◆ Task objective:
Report every line from the material that contains the word "Measure".

◆ Supplied material:
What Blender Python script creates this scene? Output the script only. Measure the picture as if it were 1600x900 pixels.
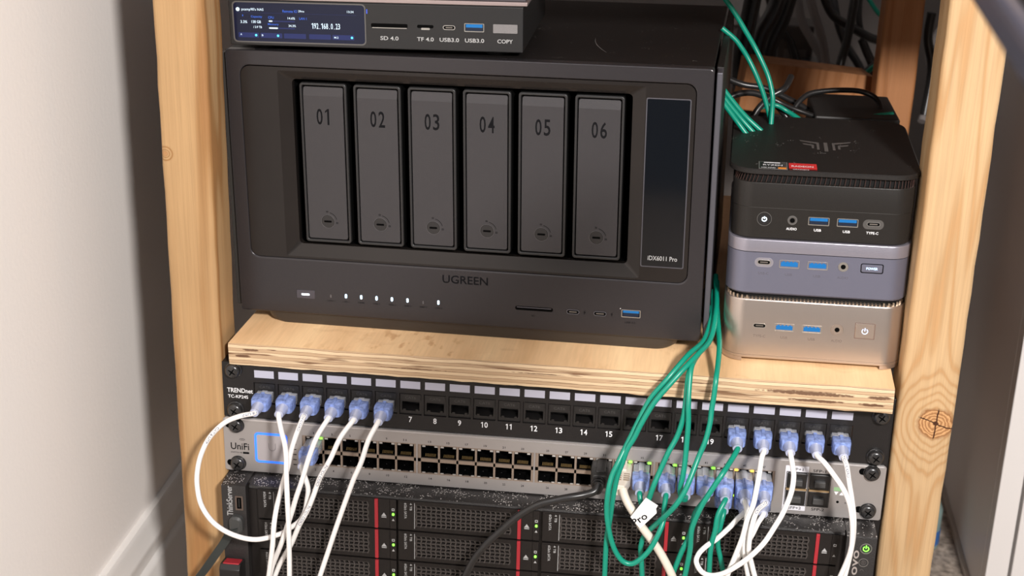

--

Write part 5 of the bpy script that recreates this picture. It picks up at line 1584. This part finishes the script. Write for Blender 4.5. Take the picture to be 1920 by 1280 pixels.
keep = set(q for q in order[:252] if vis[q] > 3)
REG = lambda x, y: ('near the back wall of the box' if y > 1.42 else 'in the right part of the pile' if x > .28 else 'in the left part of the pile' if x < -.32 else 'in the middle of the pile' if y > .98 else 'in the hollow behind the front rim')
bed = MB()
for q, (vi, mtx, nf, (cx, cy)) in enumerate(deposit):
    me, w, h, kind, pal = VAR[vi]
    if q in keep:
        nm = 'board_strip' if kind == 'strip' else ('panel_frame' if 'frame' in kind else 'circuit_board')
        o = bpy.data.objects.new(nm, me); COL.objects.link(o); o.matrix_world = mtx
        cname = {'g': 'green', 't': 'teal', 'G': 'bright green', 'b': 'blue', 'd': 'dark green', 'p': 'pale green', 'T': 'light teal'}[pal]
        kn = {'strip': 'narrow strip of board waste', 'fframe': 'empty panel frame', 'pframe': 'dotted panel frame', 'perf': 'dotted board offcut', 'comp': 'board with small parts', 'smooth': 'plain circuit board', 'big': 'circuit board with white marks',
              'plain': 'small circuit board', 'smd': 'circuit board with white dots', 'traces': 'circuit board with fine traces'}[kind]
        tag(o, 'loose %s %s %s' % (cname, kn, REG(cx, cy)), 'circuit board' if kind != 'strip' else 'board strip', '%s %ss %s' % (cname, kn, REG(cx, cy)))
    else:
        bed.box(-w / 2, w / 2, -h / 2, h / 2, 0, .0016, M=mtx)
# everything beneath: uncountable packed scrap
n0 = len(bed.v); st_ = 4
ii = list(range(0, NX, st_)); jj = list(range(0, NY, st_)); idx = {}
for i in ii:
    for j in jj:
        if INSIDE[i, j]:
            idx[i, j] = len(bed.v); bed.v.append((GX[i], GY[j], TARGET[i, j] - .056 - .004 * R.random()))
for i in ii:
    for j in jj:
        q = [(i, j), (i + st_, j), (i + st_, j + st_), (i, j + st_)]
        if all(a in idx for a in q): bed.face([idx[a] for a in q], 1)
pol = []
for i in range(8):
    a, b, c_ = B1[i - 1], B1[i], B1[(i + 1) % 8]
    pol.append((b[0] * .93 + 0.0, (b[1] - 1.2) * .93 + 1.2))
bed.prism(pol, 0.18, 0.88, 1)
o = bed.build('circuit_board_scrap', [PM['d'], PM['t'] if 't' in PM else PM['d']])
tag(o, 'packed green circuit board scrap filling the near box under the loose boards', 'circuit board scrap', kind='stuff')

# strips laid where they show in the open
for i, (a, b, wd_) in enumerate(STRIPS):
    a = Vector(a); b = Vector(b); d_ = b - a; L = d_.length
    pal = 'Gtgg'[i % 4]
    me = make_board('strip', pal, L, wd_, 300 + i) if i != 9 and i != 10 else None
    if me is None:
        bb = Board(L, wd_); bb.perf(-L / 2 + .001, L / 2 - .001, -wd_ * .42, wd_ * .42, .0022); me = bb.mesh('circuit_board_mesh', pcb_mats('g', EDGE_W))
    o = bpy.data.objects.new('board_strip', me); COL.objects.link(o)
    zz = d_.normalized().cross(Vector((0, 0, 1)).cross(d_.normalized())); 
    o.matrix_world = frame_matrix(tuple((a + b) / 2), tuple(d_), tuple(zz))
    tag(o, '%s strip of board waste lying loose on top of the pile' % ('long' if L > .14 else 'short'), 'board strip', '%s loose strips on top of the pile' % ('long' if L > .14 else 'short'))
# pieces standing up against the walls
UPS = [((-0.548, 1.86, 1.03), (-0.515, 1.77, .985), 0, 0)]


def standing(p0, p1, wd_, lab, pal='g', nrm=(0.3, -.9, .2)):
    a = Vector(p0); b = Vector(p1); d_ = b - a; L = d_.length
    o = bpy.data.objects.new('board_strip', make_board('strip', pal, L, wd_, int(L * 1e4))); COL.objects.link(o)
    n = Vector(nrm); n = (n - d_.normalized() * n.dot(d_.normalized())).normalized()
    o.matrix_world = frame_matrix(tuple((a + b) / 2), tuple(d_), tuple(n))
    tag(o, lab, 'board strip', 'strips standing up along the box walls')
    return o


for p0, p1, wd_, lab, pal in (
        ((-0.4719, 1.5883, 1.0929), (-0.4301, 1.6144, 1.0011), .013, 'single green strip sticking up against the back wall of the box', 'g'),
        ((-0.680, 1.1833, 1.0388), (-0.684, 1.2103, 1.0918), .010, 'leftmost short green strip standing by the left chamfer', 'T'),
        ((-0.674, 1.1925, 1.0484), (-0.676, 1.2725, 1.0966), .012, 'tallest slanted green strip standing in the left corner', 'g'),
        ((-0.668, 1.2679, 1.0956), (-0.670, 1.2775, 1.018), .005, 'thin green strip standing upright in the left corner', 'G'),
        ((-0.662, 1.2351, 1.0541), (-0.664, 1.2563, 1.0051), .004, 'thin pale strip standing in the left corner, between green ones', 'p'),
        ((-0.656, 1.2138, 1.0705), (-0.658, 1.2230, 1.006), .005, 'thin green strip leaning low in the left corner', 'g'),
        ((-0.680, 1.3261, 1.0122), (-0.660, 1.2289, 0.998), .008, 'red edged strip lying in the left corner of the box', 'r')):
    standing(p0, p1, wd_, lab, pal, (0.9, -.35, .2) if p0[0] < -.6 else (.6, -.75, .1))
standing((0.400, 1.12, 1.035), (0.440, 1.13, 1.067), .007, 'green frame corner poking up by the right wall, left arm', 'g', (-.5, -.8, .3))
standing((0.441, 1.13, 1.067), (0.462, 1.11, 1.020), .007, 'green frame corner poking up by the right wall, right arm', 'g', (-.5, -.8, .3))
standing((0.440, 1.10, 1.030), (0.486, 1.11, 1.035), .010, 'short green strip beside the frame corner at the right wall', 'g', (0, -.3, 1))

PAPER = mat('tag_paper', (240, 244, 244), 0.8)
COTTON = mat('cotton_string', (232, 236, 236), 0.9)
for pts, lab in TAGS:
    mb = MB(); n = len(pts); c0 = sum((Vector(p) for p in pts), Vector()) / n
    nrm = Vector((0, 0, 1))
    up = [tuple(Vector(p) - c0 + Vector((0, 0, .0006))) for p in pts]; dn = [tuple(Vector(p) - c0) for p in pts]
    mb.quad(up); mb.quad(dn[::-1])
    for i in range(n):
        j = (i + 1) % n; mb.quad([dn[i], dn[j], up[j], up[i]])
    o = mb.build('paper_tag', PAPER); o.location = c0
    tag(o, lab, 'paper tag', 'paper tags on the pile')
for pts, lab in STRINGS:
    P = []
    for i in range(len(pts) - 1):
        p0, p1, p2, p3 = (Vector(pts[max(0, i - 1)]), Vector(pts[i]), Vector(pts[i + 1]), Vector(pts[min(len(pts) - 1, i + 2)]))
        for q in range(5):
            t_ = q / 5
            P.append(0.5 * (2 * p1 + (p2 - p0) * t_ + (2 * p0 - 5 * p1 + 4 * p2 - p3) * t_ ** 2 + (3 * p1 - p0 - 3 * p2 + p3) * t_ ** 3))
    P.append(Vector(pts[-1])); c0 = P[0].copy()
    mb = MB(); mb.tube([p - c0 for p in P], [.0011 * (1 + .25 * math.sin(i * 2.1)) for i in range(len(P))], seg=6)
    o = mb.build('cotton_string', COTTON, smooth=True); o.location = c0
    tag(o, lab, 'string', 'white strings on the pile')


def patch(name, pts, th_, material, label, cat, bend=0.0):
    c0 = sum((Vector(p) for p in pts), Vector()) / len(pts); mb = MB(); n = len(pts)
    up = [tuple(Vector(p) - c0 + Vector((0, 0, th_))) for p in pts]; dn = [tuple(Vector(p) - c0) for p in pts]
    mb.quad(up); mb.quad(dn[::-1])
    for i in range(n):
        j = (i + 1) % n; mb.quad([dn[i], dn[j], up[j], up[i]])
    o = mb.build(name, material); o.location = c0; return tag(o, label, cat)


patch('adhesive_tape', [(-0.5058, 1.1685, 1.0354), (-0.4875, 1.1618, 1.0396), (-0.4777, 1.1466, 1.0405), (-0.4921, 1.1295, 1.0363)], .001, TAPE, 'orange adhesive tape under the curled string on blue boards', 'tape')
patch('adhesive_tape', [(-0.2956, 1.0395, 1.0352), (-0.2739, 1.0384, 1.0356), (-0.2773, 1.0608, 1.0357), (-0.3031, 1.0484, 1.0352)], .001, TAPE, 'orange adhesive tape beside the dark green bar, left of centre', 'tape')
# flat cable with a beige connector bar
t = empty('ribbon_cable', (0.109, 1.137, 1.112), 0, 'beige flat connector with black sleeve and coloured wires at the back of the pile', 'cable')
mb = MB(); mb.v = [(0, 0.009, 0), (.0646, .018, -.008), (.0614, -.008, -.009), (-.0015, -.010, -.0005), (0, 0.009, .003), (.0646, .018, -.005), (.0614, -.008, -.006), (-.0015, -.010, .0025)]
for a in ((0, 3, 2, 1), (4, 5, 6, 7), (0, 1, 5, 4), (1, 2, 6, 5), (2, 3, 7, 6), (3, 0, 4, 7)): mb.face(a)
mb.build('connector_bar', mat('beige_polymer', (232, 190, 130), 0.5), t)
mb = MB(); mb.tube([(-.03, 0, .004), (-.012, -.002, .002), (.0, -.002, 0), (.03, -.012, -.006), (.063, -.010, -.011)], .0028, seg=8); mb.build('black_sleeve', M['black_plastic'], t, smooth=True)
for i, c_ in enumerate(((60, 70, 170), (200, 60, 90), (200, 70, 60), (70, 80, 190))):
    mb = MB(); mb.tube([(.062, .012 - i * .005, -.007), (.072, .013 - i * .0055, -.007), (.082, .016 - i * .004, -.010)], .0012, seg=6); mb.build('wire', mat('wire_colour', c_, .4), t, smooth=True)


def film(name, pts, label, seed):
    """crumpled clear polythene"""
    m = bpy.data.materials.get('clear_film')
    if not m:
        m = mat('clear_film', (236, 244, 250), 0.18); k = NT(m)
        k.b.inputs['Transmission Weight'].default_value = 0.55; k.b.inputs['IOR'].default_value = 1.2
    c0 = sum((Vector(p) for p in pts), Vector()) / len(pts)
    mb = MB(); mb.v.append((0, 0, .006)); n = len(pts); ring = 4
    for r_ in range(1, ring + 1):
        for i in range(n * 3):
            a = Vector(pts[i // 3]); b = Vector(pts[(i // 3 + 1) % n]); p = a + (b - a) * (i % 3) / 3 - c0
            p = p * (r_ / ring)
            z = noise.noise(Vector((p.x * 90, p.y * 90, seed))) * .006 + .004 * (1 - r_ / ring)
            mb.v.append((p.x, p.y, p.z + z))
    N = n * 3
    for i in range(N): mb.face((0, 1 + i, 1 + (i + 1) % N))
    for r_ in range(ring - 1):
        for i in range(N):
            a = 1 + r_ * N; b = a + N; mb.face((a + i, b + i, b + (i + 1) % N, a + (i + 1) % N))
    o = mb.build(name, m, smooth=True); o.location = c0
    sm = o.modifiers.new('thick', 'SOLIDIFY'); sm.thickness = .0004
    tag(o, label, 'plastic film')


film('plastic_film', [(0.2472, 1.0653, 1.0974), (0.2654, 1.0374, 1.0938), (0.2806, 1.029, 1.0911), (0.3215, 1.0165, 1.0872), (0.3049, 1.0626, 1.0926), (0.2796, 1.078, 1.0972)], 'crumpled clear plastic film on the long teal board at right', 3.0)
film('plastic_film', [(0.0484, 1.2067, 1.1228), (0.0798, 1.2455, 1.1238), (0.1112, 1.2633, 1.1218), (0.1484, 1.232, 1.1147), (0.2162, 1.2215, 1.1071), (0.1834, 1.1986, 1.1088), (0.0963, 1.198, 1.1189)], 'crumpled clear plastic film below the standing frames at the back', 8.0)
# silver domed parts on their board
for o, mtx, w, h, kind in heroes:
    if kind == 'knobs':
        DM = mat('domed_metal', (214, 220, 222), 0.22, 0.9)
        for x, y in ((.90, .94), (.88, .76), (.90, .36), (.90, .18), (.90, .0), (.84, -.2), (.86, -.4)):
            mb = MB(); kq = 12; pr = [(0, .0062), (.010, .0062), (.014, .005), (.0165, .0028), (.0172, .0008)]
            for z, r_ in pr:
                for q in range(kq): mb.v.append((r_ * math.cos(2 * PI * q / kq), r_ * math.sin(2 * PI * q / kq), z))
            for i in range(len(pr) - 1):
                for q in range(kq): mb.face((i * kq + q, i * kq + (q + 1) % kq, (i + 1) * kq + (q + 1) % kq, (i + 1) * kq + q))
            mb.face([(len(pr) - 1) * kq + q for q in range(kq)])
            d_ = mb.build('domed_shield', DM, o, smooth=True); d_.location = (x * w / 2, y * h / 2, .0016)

...

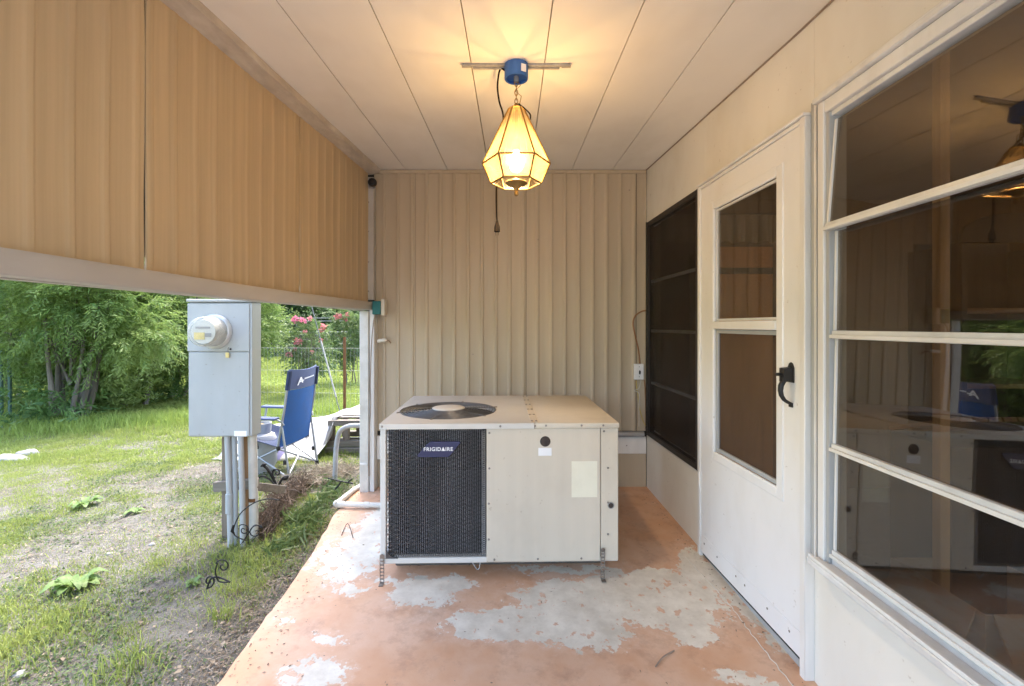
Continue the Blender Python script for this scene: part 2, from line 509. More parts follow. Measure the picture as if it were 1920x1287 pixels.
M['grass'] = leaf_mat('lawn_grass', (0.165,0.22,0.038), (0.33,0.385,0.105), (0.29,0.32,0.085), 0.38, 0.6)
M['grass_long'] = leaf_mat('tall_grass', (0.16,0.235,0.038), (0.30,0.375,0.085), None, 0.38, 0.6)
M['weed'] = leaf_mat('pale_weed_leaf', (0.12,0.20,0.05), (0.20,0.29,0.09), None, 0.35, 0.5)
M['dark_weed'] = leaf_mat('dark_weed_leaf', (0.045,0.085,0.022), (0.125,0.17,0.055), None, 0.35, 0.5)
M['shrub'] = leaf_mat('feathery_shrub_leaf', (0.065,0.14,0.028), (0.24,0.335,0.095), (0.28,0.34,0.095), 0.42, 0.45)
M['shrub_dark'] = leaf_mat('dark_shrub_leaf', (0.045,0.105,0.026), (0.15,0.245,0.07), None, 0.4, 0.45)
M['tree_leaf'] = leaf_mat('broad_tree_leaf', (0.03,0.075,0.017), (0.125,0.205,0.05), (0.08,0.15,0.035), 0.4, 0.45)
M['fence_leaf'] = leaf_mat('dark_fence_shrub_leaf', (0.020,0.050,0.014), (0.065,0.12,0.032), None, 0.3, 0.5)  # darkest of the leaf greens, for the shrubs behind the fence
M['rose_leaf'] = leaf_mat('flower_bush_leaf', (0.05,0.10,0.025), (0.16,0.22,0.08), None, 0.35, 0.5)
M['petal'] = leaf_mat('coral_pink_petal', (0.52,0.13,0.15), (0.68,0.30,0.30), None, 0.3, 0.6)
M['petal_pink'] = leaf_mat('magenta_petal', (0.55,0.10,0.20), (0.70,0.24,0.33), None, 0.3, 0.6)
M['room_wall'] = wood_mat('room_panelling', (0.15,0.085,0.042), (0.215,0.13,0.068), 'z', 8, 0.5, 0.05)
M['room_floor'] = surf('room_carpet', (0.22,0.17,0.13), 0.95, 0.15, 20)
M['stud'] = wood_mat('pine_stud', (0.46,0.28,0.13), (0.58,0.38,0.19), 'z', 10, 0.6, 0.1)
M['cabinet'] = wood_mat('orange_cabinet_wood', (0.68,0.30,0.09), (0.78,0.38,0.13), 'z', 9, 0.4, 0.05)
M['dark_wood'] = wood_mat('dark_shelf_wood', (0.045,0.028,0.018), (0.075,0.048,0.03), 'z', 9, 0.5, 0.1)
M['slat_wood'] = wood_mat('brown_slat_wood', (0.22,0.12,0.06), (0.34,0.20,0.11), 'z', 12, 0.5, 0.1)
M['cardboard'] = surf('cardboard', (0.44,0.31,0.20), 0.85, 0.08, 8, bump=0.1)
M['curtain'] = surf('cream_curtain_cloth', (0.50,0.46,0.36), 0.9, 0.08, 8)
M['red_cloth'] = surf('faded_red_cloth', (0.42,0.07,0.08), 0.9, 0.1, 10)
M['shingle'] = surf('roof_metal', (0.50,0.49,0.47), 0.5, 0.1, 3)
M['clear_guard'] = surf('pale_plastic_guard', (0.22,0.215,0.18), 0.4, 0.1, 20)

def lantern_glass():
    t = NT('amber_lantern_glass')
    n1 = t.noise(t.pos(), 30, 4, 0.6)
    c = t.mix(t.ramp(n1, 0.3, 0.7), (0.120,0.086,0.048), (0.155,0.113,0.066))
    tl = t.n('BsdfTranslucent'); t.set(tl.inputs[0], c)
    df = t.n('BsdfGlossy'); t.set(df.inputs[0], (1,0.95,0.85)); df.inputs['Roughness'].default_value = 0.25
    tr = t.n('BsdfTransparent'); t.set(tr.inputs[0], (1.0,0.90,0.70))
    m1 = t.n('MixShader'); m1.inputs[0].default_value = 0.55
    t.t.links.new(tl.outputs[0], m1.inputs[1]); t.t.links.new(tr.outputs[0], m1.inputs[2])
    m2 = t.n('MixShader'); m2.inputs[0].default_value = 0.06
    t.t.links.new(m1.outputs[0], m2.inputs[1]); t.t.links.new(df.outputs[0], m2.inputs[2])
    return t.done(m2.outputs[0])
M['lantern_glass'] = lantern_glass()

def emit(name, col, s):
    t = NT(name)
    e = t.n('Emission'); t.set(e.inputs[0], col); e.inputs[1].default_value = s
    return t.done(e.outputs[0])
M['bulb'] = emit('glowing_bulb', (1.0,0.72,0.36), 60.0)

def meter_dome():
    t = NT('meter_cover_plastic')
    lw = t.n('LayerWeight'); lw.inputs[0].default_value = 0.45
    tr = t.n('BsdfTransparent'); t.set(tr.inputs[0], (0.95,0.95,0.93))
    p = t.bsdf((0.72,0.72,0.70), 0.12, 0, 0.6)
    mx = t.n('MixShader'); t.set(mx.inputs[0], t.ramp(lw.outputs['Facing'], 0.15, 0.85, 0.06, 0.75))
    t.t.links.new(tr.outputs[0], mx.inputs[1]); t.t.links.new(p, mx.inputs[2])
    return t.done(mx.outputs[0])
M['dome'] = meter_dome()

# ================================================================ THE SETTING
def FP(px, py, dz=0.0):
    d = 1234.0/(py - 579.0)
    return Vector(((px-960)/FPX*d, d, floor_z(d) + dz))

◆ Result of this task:
What Blender Python script creates this scene? Output the script only. Measure the picture as if it were 1600x900 pixels.
Continue the Blender Python script for this scene: part 2, from line 509. More parts follow. Measure the picture as if it were 1920x1287 pixels.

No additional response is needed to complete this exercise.